* **Short problem**: Return the lines exactly as they stand, from the first of the material through the line containing "the gate', kind='structure')".

* **Stored data**:

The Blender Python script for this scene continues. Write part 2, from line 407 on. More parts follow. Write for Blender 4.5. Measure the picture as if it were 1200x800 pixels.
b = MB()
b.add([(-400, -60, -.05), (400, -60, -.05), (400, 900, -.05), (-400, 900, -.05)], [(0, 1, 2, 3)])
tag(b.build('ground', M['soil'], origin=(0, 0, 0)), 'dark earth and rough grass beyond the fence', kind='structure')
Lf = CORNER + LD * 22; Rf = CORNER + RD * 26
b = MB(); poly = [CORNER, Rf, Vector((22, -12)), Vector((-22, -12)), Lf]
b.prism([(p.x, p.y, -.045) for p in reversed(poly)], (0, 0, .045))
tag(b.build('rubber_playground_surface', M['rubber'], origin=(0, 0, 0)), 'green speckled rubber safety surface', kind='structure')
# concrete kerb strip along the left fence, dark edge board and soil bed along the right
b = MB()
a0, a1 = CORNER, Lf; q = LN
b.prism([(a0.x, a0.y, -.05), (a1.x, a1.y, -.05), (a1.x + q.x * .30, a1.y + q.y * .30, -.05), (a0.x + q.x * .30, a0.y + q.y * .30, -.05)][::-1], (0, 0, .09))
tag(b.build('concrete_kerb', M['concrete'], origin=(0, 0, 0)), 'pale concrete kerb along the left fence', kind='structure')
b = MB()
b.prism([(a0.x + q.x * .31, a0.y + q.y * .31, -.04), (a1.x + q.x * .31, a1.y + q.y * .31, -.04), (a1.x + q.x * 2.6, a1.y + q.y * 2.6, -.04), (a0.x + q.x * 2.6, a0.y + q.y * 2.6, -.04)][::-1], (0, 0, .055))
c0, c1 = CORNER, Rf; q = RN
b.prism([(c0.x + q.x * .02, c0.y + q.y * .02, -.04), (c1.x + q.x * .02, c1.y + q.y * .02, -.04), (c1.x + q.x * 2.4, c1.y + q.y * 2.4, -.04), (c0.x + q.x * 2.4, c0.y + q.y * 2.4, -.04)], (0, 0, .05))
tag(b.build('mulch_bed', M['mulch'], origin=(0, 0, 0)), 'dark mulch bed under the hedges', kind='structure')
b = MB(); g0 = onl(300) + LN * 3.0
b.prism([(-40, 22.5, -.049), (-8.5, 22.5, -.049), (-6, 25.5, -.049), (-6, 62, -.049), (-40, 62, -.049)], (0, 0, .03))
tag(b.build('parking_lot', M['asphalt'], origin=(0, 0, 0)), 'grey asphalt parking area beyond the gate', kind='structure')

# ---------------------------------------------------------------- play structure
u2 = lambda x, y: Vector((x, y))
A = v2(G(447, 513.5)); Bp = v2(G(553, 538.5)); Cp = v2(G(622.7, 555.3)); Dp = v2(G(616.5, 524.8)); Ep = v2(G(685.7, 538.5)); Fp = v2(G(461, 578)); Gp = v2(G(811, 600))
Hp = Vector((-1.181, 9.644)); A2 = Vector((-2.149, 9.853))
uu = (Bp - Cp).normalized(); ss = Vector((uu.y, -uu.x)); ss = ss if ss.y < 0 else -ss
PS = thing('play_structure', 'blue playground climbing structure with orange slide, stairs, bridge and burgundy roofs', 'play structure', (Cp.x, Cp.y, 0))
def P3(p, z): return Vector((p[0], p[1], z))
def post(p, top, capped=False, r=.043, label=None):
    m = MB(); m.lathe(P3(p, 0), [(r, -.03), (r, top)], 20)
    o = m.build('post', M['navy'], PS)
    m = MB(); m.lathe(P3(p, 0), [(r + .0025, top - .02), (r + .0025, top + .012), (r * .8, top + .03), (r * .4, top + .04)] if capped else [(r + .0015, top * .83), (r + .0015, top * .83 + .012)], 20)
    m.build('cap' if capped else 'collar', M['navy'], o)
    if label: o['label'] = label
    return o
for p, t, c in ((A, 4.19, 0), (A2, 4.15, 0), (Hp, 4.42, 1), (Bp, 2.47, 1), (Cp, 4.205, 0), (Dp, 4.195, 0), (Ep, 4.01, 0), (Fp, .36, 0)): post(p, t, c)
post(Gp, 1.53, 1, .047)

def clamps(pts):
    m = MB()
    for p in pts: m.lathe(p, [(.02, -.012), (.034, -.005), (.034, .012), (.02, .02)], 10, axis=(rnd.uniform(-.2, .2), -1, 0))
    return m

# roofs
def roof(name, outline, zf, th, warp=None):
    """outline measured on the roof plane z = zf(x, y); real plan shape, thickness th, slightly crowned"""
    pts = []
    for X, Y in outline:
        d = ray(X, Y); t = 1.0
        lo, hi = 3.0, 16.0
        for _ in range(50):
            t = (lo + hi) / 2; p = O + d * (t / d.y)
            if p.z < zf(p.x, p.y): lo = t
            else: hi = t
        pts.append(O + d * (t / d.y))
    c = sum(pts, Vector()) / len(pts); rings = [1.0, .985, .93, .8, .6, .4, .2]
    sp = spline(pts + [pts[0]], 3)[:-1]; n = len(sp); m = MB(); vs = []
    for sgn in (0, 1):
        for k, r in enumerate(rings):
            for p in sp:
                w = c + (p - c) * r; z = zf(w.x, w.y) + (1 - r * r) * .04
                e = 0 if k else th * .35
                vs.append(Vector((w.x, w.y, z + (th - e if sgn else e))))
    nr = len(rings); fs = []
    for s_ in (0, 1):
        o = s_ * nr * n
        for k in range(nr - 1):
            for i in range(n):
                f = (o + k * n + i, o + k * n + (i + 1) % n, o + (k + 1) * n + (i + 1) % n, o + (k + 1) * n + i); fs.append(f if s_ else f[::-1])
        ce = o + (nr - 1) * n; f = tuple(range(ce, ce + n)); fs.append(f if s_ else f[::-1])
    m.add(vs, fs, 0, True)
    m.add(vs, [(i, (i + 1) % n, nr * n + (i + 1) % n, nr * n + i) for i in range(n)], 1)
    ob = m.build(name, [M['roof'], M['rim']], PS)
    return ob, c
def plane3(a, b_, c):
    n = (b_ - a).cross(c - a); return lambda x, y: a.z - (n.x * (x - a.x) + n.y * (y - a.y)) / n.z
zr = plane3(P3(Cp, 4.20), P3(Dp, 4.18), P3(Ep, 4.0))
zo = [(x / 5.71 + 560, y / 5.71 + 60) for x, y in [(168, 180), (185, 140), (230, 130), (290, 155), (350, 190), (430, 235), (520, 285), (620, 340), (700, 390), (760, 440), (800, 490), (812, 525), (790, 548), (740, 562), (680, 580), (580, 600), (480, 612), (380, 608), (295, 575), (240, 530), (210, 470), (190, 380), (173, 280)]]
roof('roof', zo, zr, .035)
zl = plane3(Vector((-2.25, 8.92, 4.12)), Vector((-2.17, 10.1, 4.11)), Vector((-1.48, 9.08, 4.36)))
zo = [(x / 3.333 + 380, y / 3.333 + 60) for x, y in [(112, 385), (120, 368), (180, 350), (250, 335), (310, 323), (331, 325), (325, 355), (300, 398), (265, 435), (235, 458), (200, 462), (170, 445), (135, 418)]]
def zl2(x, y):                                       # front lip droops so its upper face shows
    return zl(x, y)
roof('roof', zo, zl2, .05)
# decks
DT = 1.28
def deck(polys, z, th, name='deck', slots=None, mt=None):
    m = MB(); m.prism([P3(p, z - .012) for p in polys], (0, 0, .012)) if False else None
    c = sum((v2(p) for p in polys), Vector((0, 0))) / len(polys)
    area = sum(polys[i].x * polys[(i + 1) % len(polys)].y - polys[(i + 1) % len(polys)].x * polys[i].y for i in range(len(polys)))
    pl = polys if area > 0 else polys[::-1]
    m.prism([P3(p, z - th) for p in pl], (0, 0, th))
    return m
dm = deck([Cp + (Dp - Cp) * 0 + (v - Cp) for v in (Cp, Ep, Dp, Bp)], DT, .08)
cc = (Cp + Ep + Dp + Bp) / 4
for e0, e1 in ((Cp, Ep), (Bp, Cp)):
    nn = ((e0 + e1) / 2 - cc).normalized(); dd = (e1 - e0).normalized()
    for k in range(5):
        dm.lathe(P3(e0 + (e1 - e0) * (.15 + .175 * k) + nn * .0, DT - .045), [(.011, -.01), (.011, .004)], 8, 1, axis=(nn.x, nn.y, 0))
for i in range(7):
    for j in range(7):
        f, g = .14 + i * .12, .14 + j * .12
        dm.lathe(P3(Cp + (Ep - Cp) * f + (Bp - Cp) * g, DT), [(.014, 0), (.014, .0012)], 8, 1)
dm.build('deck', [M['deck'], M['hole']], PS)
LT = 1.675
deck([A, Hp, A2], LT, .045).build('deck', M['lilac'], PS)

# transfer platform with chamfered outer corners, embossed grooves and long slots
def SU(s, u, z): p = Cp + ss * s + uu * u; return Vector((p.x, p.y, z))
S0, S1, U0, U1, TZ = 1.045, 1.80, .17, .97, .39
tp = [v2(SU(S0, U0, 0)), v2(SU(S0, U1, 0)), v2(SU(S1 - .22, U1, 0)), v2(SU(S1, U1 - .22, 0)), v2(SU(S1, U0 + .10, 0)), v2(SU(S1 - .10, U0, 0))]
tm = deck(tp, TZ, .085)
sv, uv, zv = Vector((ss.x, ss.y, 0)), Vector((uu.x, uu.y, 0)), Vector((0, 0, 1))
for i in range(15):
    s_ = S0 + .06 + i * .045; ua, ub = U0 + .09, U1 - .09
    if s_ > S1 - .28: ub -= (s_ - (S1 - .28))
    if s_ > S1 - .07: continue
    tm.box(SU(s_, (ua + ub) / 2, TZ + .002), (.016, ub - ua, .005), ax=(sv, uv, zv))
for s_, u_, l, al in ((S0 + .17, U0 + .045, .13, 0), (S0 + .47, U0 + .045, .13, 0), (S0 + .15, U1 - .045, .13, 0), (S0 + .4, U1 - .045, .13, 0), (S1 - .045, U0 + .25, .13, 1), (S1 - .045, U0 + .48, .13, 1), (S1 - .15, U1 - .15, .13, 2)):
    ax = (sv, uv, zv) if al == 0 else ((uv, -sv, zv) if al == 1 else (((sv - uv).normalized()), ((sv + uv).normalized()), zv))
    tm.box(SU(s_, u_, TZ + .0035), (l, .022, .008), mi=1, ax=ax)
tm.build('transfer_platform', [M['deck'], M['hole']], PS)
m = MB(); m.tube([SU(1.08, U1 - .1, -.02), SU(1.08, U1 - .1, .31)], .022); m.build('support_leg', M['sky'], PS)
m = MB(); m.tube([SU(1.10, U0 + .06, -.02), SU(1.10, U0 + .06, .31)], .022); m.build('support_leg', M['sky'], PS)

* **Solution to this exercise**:
The Blender Python script for this scene continues. Write part 2, from line 407 on. More parts follow. Write for Blender 4.5. Measure the picture as if it were 1200x800 pixels.
b = MB()
b.add([(-400, -60, -.05), (400, -60, -.05), (400, 900, -.05), (-400, 900, -.05)], [(0, 1, 2, 3)])
tag(b.build('ground', M['soil'], origin=(0, 0, 0)), 'dark earth and rough grass beyond the fence', kind='structure')
Lf = CORNER + LD * 22; Rf = CORNER + RD * 26
b = MB(); poly = [CORNER, Rf, Vector((22, -12)), Vector((-22, -12)), Lf]
b.prism([(p.x, p.y, -.045) for p in reversed(poly)], (0, 0, .045))
tag(b.build('rubber_playground_surface', M['rubber'], origin=(0, 0, 0)), 'green speckled rubber safety surface', kind='structure')
# concrete kerb strip along the left fence, dark edge board and soil bed along the right
b = MB()
a0, a1 = CORNER, Lf; q = LN
b.prism([(a0.x, a0.y, -.05), (a1.x, a1.y, -.05), (a1.x + q.x * .30, a1.y + q.y * .30, -.05), (a0.x + q.x * .30, a0.y + q.y * .30, -.05)][::-1], (0, 0, .09))
tag(b.build('concrete_kerb', M['concrete'], origin=(0, 0, 0)), 'pale concrete kerb along the left fence', kind='structure')
b = MB()
b.prism([(a0.x + q.x * .31, a0.y + q.y * .31, -.04), (a1.x + q.x * .31, a1.y + q.y * .31, -.04), (a1.x + q.x * 2.6, a1.y + q.y * 2.6, -.04), (a0.x + q.x * 2.6, a0.y + q.y * 2.6, -.04)][::-1], (0, 0, .055))
c0, c1 = CORNER, Rf; q = RN
b.prism([(c0.x + q.x * .02, c0.y + q.y * .02, -.04), (c1.x + q.x * .02, c1.y + q.y * .02, -.04), (c1.x + q.x * 2.4, c1.y + q.y * 2.4, -.04), (c0.x + q.x * 2.4, c0.y + q.y * 2.4, -.04)], (0, 0, .05))
tag(b.build('mulch_bed', M['mulch'], origin=(0, 0, 0)), 'dark mulch bed under the hedges', kind='structure')
b = MB(); g0 = onl(300) + LN * 3.0
b.prism([(-40, 22.5, -.049), (-8.5, 22.5, -.049), (-6, 25.5, -.049), (-6, 62, -.049), (-40, 62, -.049)], (0, 0, .03))
tag(b.build('parking_lot', M['asphalt'], origin=(0, 0, 0)), 'grey asphalt parking area beyond the gate', kind='structure')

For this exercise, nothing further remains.